By Brian Williams, Anchor and managing editor

China was fascinating, and the Games were fantastic -- but nothing beats coming home to the United States.

I said this a few days ago and I'll say it again, because it happened again: while we're tough on the airline industry these days, our experience on United Airlines en route to China and en route home was enough to restore one's faith in the commercial airline business. The usual caveats apply: United was the official carrier of NBC folks for these games, and yes, there was a clear effort to take good care of us. But last night on our last leg home from Chicago (where we cleared customs from Beijing), I've never seen flight attendants work harder to treat all passengers with the same respect and level of service. The same could be said for both of our China flights.

And when we got to O'Hare, we met the incredible ground supervisor Joe Sterkowicz, who made sure all the bags got to where they were supposed to go, and gave us his personal guarantee. He's a great Chicago character. He loves his great city, United Airlines, and the Chicago Bears. He also seems to love what he does, and his customers, because the greeting we received from him, and the level of personal service, were the stuff of a United Airlines commercial. I say: Joe Sterkowicz for CEO.

Everyone we met at the airport mentioned Chicago's Olympic bid, and how badly they want the Games. I'm pulling for them -- what a spectacular event that would be. We were in Chicago just long enough to watch a little local news on our station WMAQ, so I could see all my anchor buddies on the air. Sadly, we also saw the first video of the Spanair crash as well.
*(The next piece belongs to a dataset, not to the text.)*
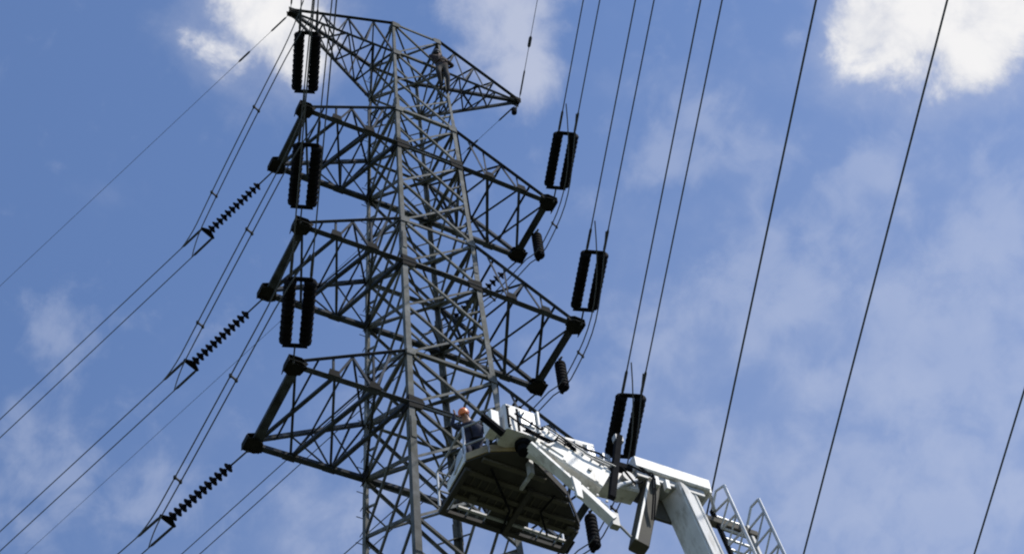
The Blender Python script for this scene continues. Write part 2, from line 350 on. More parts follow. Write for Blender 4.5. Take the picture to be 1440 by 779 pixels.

Sadly as well, on the broadcast tonight we will remember Ed "Too Tall" Freeman, a Medal of Honor recipient from the battle of the Ia Drang Valley in Vietnam, whose death leaves us with just 101 recipients still living. Ed was a classic character -- a chopper pilot in Vietnam who knew no fear -- and so many men are alive today because of him. Pilots will appreciate these numbers: Ed had over 18,000 hours in choppers (1,000 of those just in Vietnam) and over 8,000 in fixed wing. Veterans will understand these numbers: two years in the Navy, 23 years in the Army, three Distinguished Flying Crosses, one Bronze Star, one Purple Heart, and the Medal of Honor. Ed was 80 years old.